Mr Smith’s holiday pay claim was dismissed by the Employment Tribunal because:

  1. Mr Smith had not pleaded a claim for a payment on termination in lieu under regulation 14 WTR 1998;

  2. He was outside the 3-month limitation period under regulation 30 WTR (as extended by EC) in respect of his claims for taken, but unpaid leave and UK law could properly split out the right to payment and entitlement to leave;

  3. The decision in Bear Scotland meant that there was a gap of more than 3 months between any deduction.

The Court of Appeal held that in respect of Mr Smith’s pre-Brexit claims that:

  1. The Tribunal was entitled to decide that Mr Smith had not pleaded a regulation 14 Claim;

  2. In circumstances where Mr Smith’s employer disputed his right to holiday pay and refused to remunerate any holiday, Mr Smith could only lose the right to regulation 13 paid annual leave (the four weeks’ Euro leave) if the employer could prove he had actually been given the opportunity to exercise the single right to paid annual leave which is a right to pay and to leave. Pimlico could not discharge the burden on them. Accordingly, the claims for taken but unpaid annual leave accumulated throughout Mr Smith’s employment and crystallised on termination. In Mr Smith’s case this was an accumulation of untaken leave over a period of 6 years;

  3. As a result of the Court’s conclusion on (ii) it was not necessary for the Court to make findings on the ‘series of deductions’ issue.

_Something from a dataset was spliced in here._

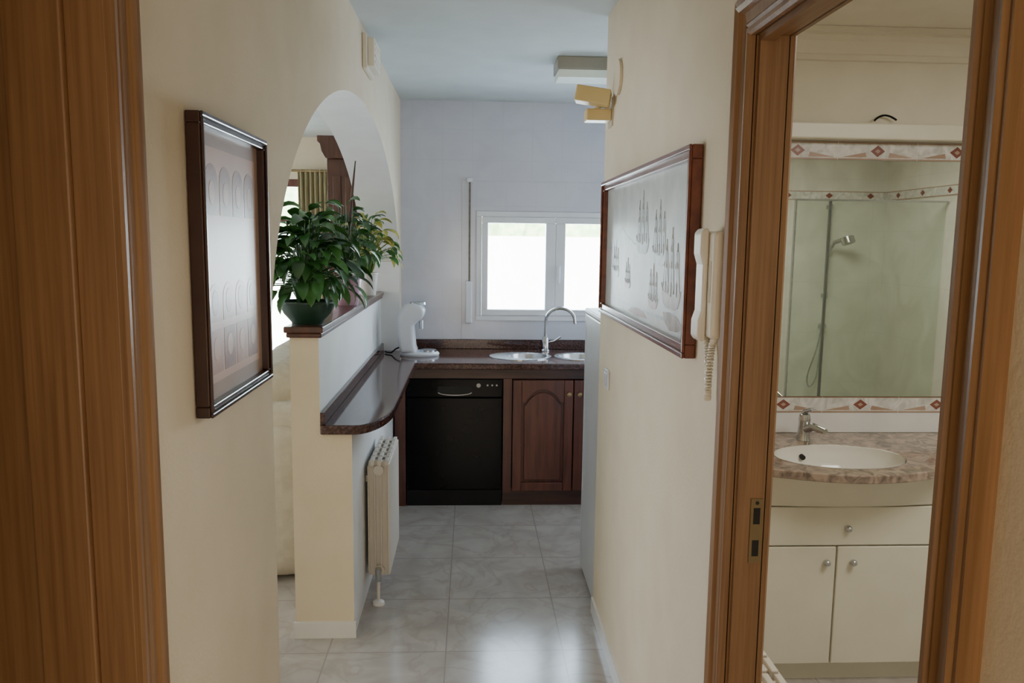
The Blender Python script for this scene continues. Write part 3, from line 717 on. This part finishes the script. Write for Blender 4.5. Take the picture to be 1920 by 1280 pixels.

However, the Court was invited by the Claimant to do so. It expressed the ‘strong provisional’ obiter view that a series is not ended as a matter of law by a gap of more than 3 months between unlawful deductions.’ The Court’s expressed the view that ‘It is a question of fact and degree, based on the evidence, whether deductions are sufficiently similar or related over time to constitute a “series”.

Consequences:

  1. The Court of Appeal applied the ratio of King v Sash Window Workshop [2018] ICR 693 to regulation 13 WTR leave that was taken during Mr Smith’s time as a worker. This decision will have considerable consequences where an employer has denied worker status and not paid any holiday pay. Claims to taken but unpaid leave will accrue throughout employment until the worker is afforded the opportunity to take such leave and will, unless afforded before then, crystallise on termination.

Questions yet to be answered directly but posed by the decision:

  1. Where a regulation 14 claim is also pleaded then untaken leave under regulation 13 is claimable under the King decision where the worker’s status is denied and his pay is never remunerated. Smith now joins up the circle for taken unpaid leave.

  2. A regulation 13A claim can also be brought as an unlawful deduction. If a claim is made to a Tribunal under regulation 14 and or regulation 16 then Tribunals are likely now to follow the Northern Irish Court of Appeal’s decision in Chief Constable of Police v Agnew [ [2019] IRLR 792 and, depending on the facts likely to find that such claims amount to a series applying that analysis. The effect of the strong provisional view has yet to be determined but certainly at the EAT level it may result in Bear Scotland being reversed and might result in Bear Scotland not being followed by Tribunals.

  3. The effect of an employer starting to pay a worker regulation 13 leave following a period of denying a worker’s status and not paying them such leave may not eliminate historic claims which may still carry over unless the burden is discharged.

  4. The Court referred, for the first time in domestic law, to the duties of employers in respect of regulation 13 paid annual leave. They include the duties that employers have the burden of showing that they specifically and transparently gave the worker the opportunity to take paid annual leave, encouraged the worker to take paid annual leave and informed the worker that leave would be lost if leave was not taken (Max-Planck-Gesellschaft Zur Förderung Der Wissenschaften EV v Shimizu [2019] 1 CMLR 35). Will those duties which, on the European cases, were applied also to workers who were afforded paid annual leave rights, be applied more widely to all employers? Is this the new duty for all employers? What are the consequences for employers if they do not discharge the burden in respect of regulation 13? Will such a burden be restricted?

  5. Mr Smith’s claim was brought when the UK was a full member of the EU. In claims brought after IP day (11pm 31 December 2020) the Charter is not part of domestic law. However, is it likely that per section 5(5) European (Withdrawal) Act 2018 that the principles on which the Court relied under King and Shimizu amount to fundamental rights or principles such that they are retained law?

This case may well have very serious consequences for those who employed workers, denied their status as workers and failed to remunerate their holiday and or failed to ensure that they could take those rights, including the historic rights.

Workers should always ensure that they make clear claims for both taken but unpaid holiday and also regulation 14 leave. Current claims should be reviewed for amendment applications.

The very considerable consequences of this judgment are still being unpacked.

I worked on this case with Michael Ford QC who advanced the submissions on the regulation 14 claim and the series of deductions arguments whilst I argued the carry-over of untaken unpaid leave argument which forms the ratio of the decision.

We led David Stephenson and were instructed by TMP Solicitors.